The Rulers of the Lakes is the fourth book in Joseph Alexander Altsheler’s French and Indian War series, published in 1917. The series follows the young scout Robert Lennox and his Mohawk friend Tayoga through the major actions of the war for North America between the British colonies and New France from 1754 to 1760, and this volume centers on the campaign that produced the British defeat at Fort William Henry and the subsequent massacre that has become one of the most famous episodes of the conflict.

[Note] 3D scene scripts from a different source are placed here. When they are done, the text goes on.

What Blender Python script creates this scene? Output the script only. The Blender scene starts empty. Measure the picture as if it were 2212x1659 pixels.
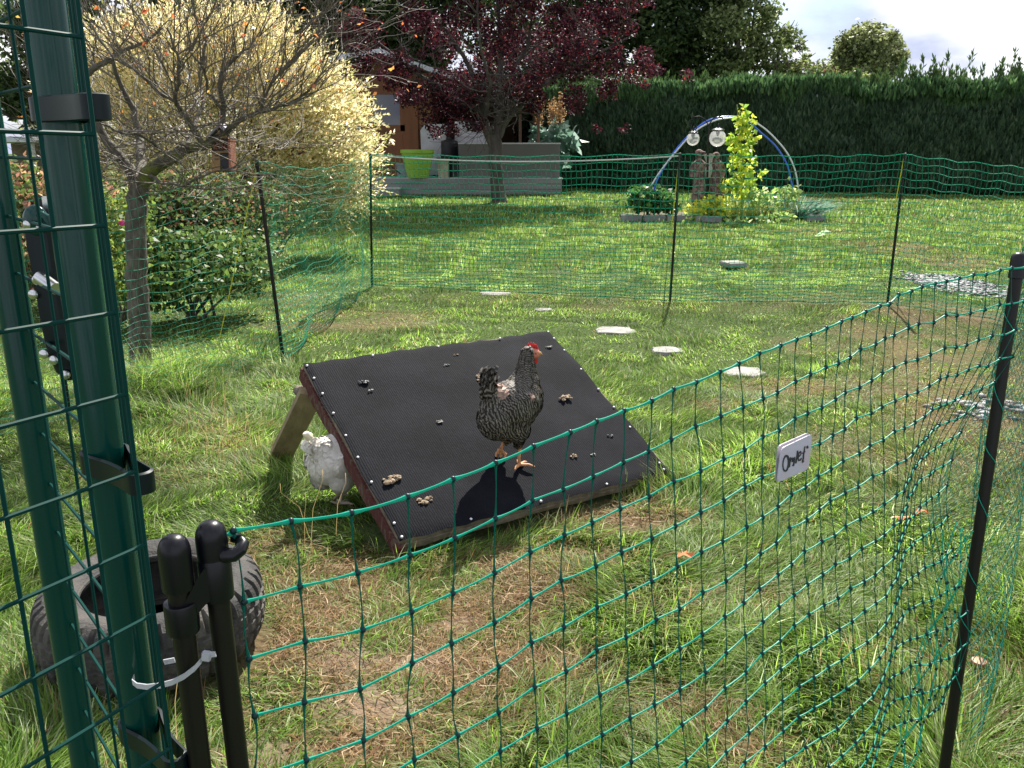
import bpy, bmesh, math, random
import numpy as np
from mathutils import Vector, Matrix, Quaternion

C = bpy.context.scene
COL = C.collection
R = math.radians

# ------------------------------------------------------------------ camera, sky, sun, exposure
PITCH = R(15.3); FPX = 1838.0; CX = 1106.0; CY = 829.5; H = 1.2      # px of a 2212 wide picture
cam_d = bpy.data.cameras.new('camera'); cam = bpy.data.objects.new('camera', cam_d); COL.objects.link(cam)
cam.location = (0, 0, H); cam.rotation_euler = (R(90) - PITCH, 0, 0)
cam_d.sensor_width = 36.0; cam_d.lens = 36.0 * FPX / 2212.0; cam_d.clip_start = 0.05; cam_d.clip_end = 600
C.camera = cam

SUN_EL = R(47); SUN_AZ = R(14)          # azimuth clockwise from +Y (the view direction)
world = bpy.data.worlds.new("World"); C.world = world; world.use_nodes = True
wn = world.node_tree; wn.nodes.clear()
def wnode(t, **k):
    n = wn.nodes.new(t)
    for a, b in k.items(): setattr(n, a, b)
    return n
sky = wnode('ShaderNodeTexSky', sky_type='NISHITA', sun_disc=False, sun_elevation=SUN_EL, sun_rotation=SUN_AZ)
sky.air_density = 1.0; sky.dust_density = 0.6; sky.ozone_density = 1.5
tc = wnode('ShaderNodeTexCoord'); mp = wnode('ShaderNodeMapping'); mp.inputs['Scale'].default_value = (1.0, 1.0, 2.6)
mp.inputs['Location'].default_value = (0.35, 0.2, 0.1)
wn.links.new(tc.outputs['Generated'], mp.inputs['Vector'])
nz = wnode('ShaderNodeTexNoise'); nz.inputs['Scale'].default_value = 3.4; nz.inputs['Detail'].default_value = 7; nz.inputs['Roughness'].default_value = 0.52
wn.links.new(mp.outputs['Vector'], nz.inputs['Vector'])
cr = wnode('ShaderNodeValToRGB'); cr.color_ramp.elements[0].position = 0.38; cr.color_ramp.elements[1].position = 0.53
wn.links.new(nz.outputs['Fac'], cr.inputs['Fac'])
nz2 = wnode('ShaderNodeTexNoise'); nz2.inputs['Scale'].default_value = 5.5; nz2.inputs['Detail'].default_value = 5
mp2 = wnode('ShaderNodeMapping'); mp2.inputs['Scale'].default_value = (1, 1, 2.2); mp2.inputs['Location'].default_value = (3.1, 1.2, 0.4)
wn.links.new(tc.outputs['Generated'], mp2.inputs['Vector']); wn.links.new(mp2.outputs['Vector'], nz2.inputs['Vector'])
cr2 = wnode('ShaderNodeValToRGB')
cr2.color_ramp.elements[0].position = 0.40; cr2.color_ramp.elements[0].color = (4.9, 5.4, 7.1, 1)
cr2.color_ramp.elements[1].position = 0.56; cr2.color_ramp.elements[1].color = (10.0, 10.1, 10.4, 1)
wn.links.new(nz2.outputs['Fac'], cr2.inputs['Fac'])
mx = wnode('ShaderNodeMix', data_type='RGBA')
wn.links.new(cr.outputs['Color'], mx.inputs[0]); wn.links.new(sky.outputs['Color'], mx.inputs[6]); wn.links.new(cr2.outputs['Color'], mx.inputs[7])
bg = wnode('ShaderNodeBackground'); bg.inputs['Strength'].default_value = 0.056
wo = wnode('ShaderNodeOutputWorld')
wn.links.new(mx.outputs[2], bg.inputs['Color']); wn.links.new(bg.outputs['Background'], wo.inputs['Surface'])

sun_d = bpy.data.lights.new('sun', 'SUN'); sun_d.energy = 4.6; sun_d.angle = R(0.55); sun_d.color = (1.0, 0.95, 0.86)
sun = bpy.data.objects.new('sun', sun_d); COL.objects.link(sun)
sd = Vector((math.sin(SUN_AZ) * math.cos(SUN_EL), math.cos(SUN_AZ) * math.cos(SUN_EL), math.sin(SUN_EL)))
sun.rotation_euler = sd.to_track_quat('Z', 'Y').to_euler(); sun.location = (5, 20, 25)

C.view_settings.view_transform = 'Standard'; C.view_settings.look = 'None'
C.view_settings.exposure = 1.28; C.view_settings.gamma = 1.0
C.render.engine = 'CYCLES'
C.cycles.max_bounces = 7; C.cycles.transparent_max_bounces = 8; C.cycles.diffuse_bounces = 3; C.cycles.glossy_bounces = 3
C.cycles.transmission_bounces = 4

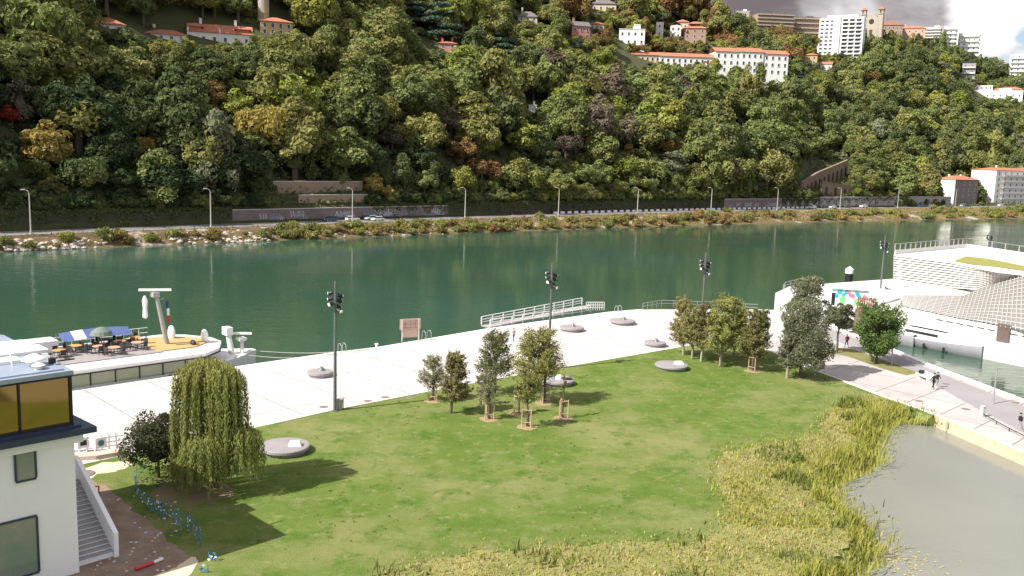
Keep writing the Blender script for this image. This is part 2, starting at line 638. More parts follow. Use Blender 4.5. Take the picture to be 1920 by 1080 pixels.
# river
wm = bpy.data.materials.new("river_water"); wm.use_nodes = True
nt = wm.node_tree; bs = nt.nodes["Principled BSDF"]
bs.inputs['Roughness'].default_value = 0.07
bs.inputs['IOR'].default_value = 1.33
g = nt.nodes.new("ShaderNodeTexCoord")
cn = nd(nt, "ShaderNodeTexNoise", Scale=0.012, Detail=3.0)
nt.links.new(g.outputs['Object'], cn.inputs[0])
mr = nd(nt, "ShaderNodeMapRange", **{'From Min': .38, 'From Max': .62})
nt.links.new(cn.outputs[0], mr.inputs[0])
mx = nt.nodes.new("ShaderNodeMix"); mx.data_type = 'RGBA'
mx.inputs[6].default_value = (0.034, 0.075, 0.043, 1); mx.inputs[7].default_value = (0.038, 0.086, 0.064, 1)
nt.links.new(mr.outputs[0], mx.inputs[0]); nt.links.new(mx.outputs[2], bs.inputs['Base Color'])
mp = nt.nodes.new("ShaderNodeMapping"); mp.inputs['Rotation'].default_value = (0, 0, -0.66); mp.inputs['Scale'].default_value = (0.5, 1.0, 1)
nt.links.new(g.outputs['Object'], mp.inputs[0])
b1 = nd(nt, "ShaderNodeTexNoise", Scale=1.1, Detail=3.0); b2 = nd(nt, "ShaderNodeTexNoise", Scale=0.22, Detail=2.0)
nt.links.new(mp.outputs[0], b1.inputs[0]); nt.links.new(mp.outputs[0], b2.inputs[0])
ad = nt.nodes.new("ShaderNodeMath"); ad.operation = 'ADD'
nt.links.new(b1.outputs[0], ad.inputs[0]); nt.links.new(b2.outputs[0], ad.inputs[1])
pn = nd(nt, "ShaderNodeTexNoise", Scale=0.02, Detail=2.0)
nt.links.new(mp.outputs[0], pn.inputs[0])
pr_ = nd(nt, "ShaderNodeMapRange", **{'From Min': .42, 'From Max': .62, 'To Min': 0.07, 'To Max': 0.26})
nt.links.new(pn.outputs[0], pr_.inputs[0])
bp = nd(nt, "ShaderNodeBump", Distance=0.25)
nt.links.new(pr_.outputs[0], bp.inputs['Strength'])
nt.links.new(ad.outputs[0], bp.inputs['Height']); nt.links.new(bp.outputs[0], bs.inputs['Normal'])
mb = MB(); mb.sheet([(-3000, 30), (3000, 30), (3000, 3000), (-3000, 3000)], ZW)
tag(mb.build("river_water", wm), kind="structure")

# ---- near bank outlines (world metres)
QA, QB = at(140, 731), at(1200, 580)
qd = Vector((0.715, 0.699, 0)).normalized()          # along the quay
qn = Vector((-qd.y, qd.x, 0))                         # towards the river
QUAY_EDGE = [at(140, 731) - qd * 90, at(140, 731), at(472, 683), at(630, 660), at(707, 651), at(920, 615), at(1140, 585), at(1200, 580)]
BASIN_EDGE = [at(1440, 580), at(1492, 585), at(1668, 652), at(1760, 690), at(1920, 750), at(2160, 850)]
GRASS_EDGE = [Vector((-85, 10, 0)), at(500, 797), at(628, 768), at(850, 725), at(1060, 688), at(1280, 650), at(1405, 634)]
KERB_EDGE = [at(1430, 652), at(1514, 690), at(1579, 714), at(1660, 745), at(1752, 777)]
POND_WALL = [at(1765, 782), at(1920, 847), at(2100, 925), at(2300, 1012)]
PZ = -1.0
POND_EDGE = [at(x, y, PZ) for x, y in [(1762, 800), (1722, 796), (1676, 797), (1652, 812), (1640, 845), (1642, 872), (1612, 893), (1570, 906), (1556, 920), (1568, 948), (1600, 978), (1632, 1005), (1640, 1035), (1634, 1062), (1596, 1090), (1560, 1150), (1540, 1300), (1500, 1700)]]


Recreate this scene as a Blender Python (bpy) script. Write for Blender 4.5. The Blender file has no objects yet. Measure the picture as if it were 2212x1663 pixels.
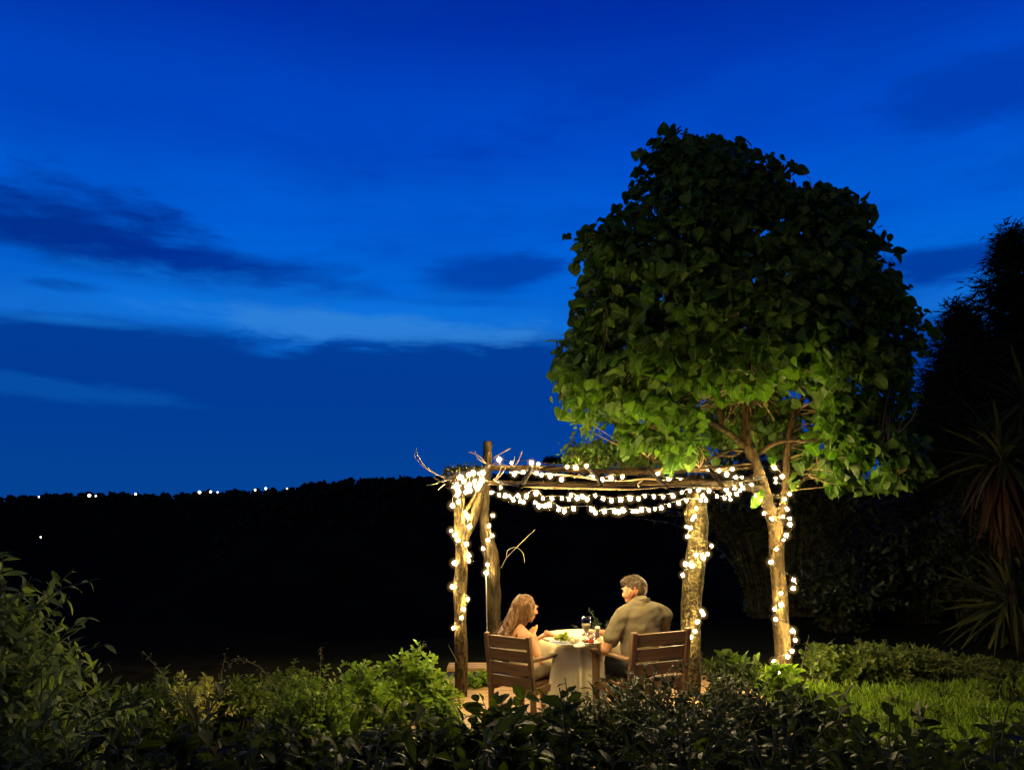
import bpy, math, random
import numpy as np
from mathutils import Vector, Matrix, noise

rng = np.random.default_rng(7)
random.seed(7)
scene = bpy.context.scene
COL = scene.collection

# ------------------------------------------------------------------ camera
ZC, F, PITCH = 1.9, 1800.0, math.radians(7.86)      # eye height, focal length in 2212-px units, upward tilt
cam_d = bpy.data.cameras.new('camera')
cam = bpy.data.objects.new('camera', cam_d); COL.objects.link(cam)
cam.location = (0, 0, ZC)
cam.rotation_euler = (math.radians(90) + PITCH, 0, 0)
cam_d.sensor_fit = 'HORIZONTAL'
cam_d.angle = 2 * math.atan(1106 / F)
cam_d.clip_start = 0.05
cam_d.clip_end = 12000
scene.camera = cam

SP, CP = math.sin(PITCH), math.cos(PITCH)
def ray(px, py):
    u, v = (px - 1106) / F, (831.5 - py) / F
    return u, CP - v * SP, SP + v * CP
def W(px, py, d):                    # world point seen at (px, py) standing d metres away
    x, y, z = ray(px, py); t = d / y
    return Vector((x * t, d, ZC + z * t))
def G(px, py, z=0.0):                # world point seen at (px, py) lying at height z
    x, y, zz = ray(px, py); t = (z - ZC) / zz
    return Vector((x * t, y * t, z))

# ------------------------------------------------------------------ render settings
vs = scene.view_settings
vs.view_transform = 'Standard'; vs.look = 'None'; vs.exposure = 0.0; vs.gamma = 1.0; vs.use_curve_mapping = False
scene.render.engine = 'CYCLES'
cy = scene.cycles
cy.use_denoising = True
cy.use_light_tree = True
cy.max_bounces = 6; cy.diffuse_bounces = 3; cy.glossy_bounces = 3; cy.transmission_bounces = 6; cy.transparent_max_bounces = 8
cy.sample_clamp_indirect = 4.0
cy.caustics_reflective = False; cy.caustics_refractive = False
cy.filter_width = 1.5

# ------------------------------------------------------------------ world: blue-hour sky with cloud layers
def lin(r, g, b):
    f = lambda c: (c / 255 / 12.92) if c / 255 <= 0.04045 else ((c / 255 + 0.055) / 1.055) ** 2.4
    return (f(r), f(g), f(b), 1.0)
world = bpy.data.worlds.new('World'); scene.world = world; world.use_nodes = True
wt = world.node_tree; wt.nodes.clear()
def wn(t): return wt.nodes.new(t)
def wput(sock, v):
    if isinstance(v, bpy.types.NodeSocket): wt.links.new(v, sock)
    else: sock.default_value = v
def wm(op, a, b=0.0, c=None):
    n = wn('ShaderNodeMath'); n.operation = op
    wput(n.inputs[0], a); wput(n.inputs[1], b)
    if c is not None: wput(n.inputs[2], c)
    return n.outputs[0]
def wsmooth(v, lo, hi):
    n = wn('ShaderNodeMapRange'); n.interpolation_type = 'SMOOTHSTEP'
    wput(n.inputs['Value'], v); n.inputs['From Min'].default_value = lo; n.inputs['From Max'].default_value = hi
    return n.outputs['Result']
def wmix(fac, a, b, mode='MIX'):
    n = wn('ShaderNodeMix'); n.data_type = 'RGBA'; n.blend_type = mode
    wput(n.inputs[0], fac); wput(n.inputs[6], a); wput(n.inputs[7], b)
    return n.outputs[2]
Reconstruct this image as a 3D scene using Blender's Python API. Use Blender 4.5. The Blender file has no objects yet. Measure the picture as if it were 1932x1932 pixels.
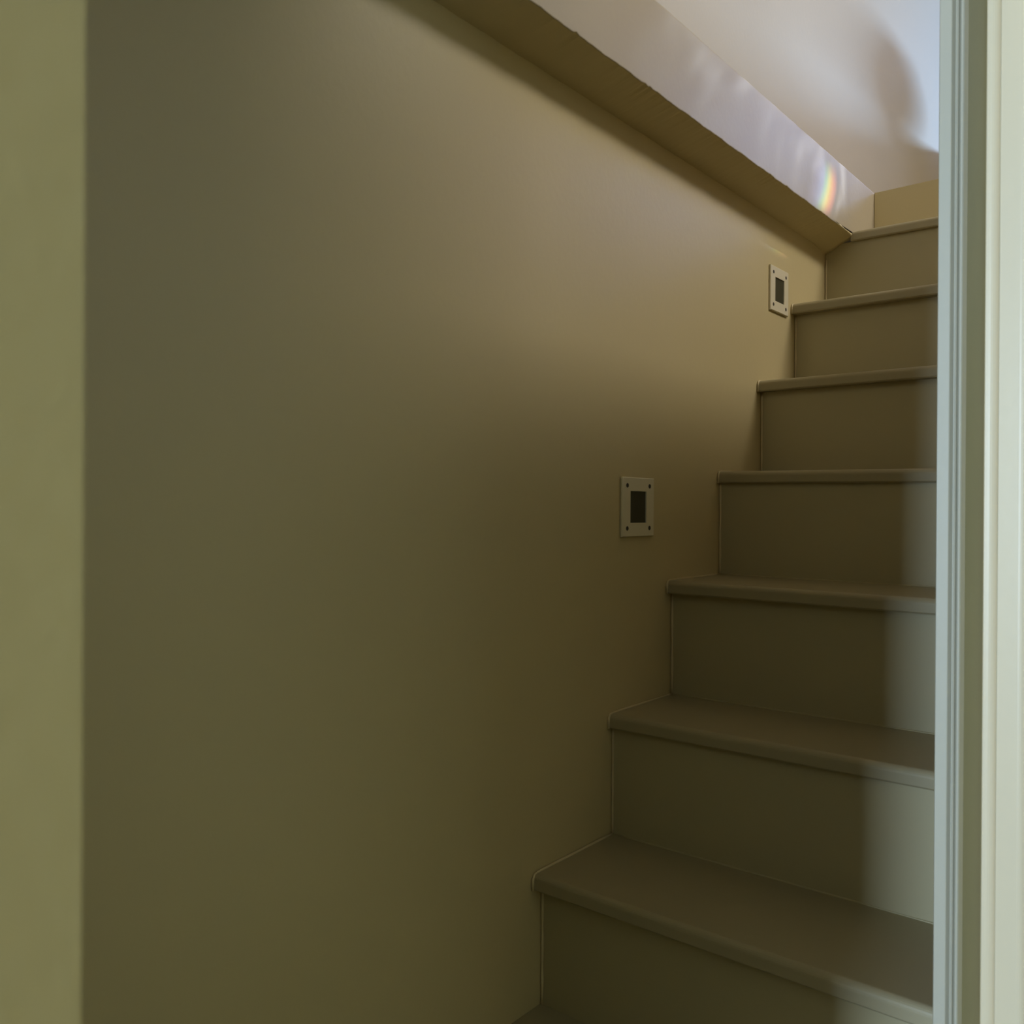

The action of the novel covers the months leading up to the French siege of Fort William Henry in August 1757. Robert and Tayoga are operating in the country south of Lake George, where they are alternately scouting for the British garrison and trying to gather intelligence about the movements of the much larger French force under the Marquis de Montcalm advancing from the north. Most of the book is small group woodland action, with the long careful tracking and counter tracking that Altsheler did better than most other American boys adventure writers of the period. The novel includes the long French siege itself, treated with reasonable historical accuracy, and ends with the famous massacre of the surrendering British and colonial troops by Montcalm’s native allies as the column was leaving the fort.
Altsheler handles the historical material with the care that ran through all his Civil War and French and Indian War novels. He had clearly read the major sources, including the Parkman histories, and the broad shape of the campaign as he gives it is correct. The massacre at Fort William Henry was one of the most controversial episodes of the war and the moral questions it raises were handled differently by different writers of the period. Altsheler does not minimize the violence but he is also careful to present the responsibility as complicated, with Montcalm trying and failing to control allies whose own customs of war did not match the European conventions.
The novel runs about three hundred pages. For readers following the French and Indian War series, it sits between The Masters of the Peaks and The Lords of the Wild, and gives the central historical action of the series. It pairs naturally with James Fenimore Cooper’s Last of the Mohicans, which handles the same Fort William Henry material in earlier and more romantic fiction.